Due to the scarcity and expense of quality products during American Sushi’s formative years, a trend developed to disguise semi-reliable seafood with cream cheese, cucumber and avocado fillers. We’ve had our fill of tempura-fried, irradiated shellfish-stuffed, spicy mayo-splattered, illuminated by Fourth Of July sparkler rolls of unknown provenance. It’s time to get back to basics without having to travel on a plane, train or boat! That’s right, Miami is literally as far as it can be from the Land Of The Rising Sun and yet we still have a handful of spectacular Japanese restaurants that fit into one of the following categories:
Kaiten-Zushi, or conveyer-belt sushi, isn’t new to The Magic City but it has rarely deserved a round of applause. Imposter restaurants will usually pop-down as soon as they pop-up because the stringent standards of cleanliness and organization aren’t met. Two that have had long-term success are Katana (Normandy) and Shima (Miami Lakes). Both excel at serving an impressive range of snack-sized portions in a slow-moving merry-go-round that will have you quickly devouring plate after delicious plate.
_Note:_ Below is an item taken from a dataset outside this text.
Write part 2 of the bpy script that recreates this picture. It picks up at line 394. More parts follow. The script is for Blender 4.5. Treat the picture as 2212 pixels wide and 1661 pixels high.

Izakayas, the Far-East version of tapas bars, only care if there are any party people in the house. Maido (Doral) and Su-Shin (Coral Gables) focus less on decoration and more on execution…after all, you’re there to drink. These establishments differ from your average roll-pusher by offering umeshu (plum wine), shochu (bridges the gap between rice-wine and moonshine) and more varieties of sake than hot or cold. Like wine, sake is classified by the territory it’s grown in. Skilled chefs know exactly what dish pairs best with each selection.
Moving on, Sushi-ya, a.k.a. comfort food specialists, like Naoe (Brickell Key) and Umi (South Beach) take extra care to assure each piece is prepared as close to live as possible and served at the correct temperature. They’re also conscious of sourcing local, seasonal and sustainably-caught species.
If what you’ve read on this page has you thinking “sushi snob” — it’s OK, someone has to frequent the faux-Japanese joints in town or we’ll have a huge hole in the culinary scene. Regardless, consider taking it to the old-school, to when sushi was actually healthy, didn’t have to impress with loud in-your-face flavors, and didn’t insult consumers. Go ahead, save money on airfare, and start your sushi travels today, right here at home.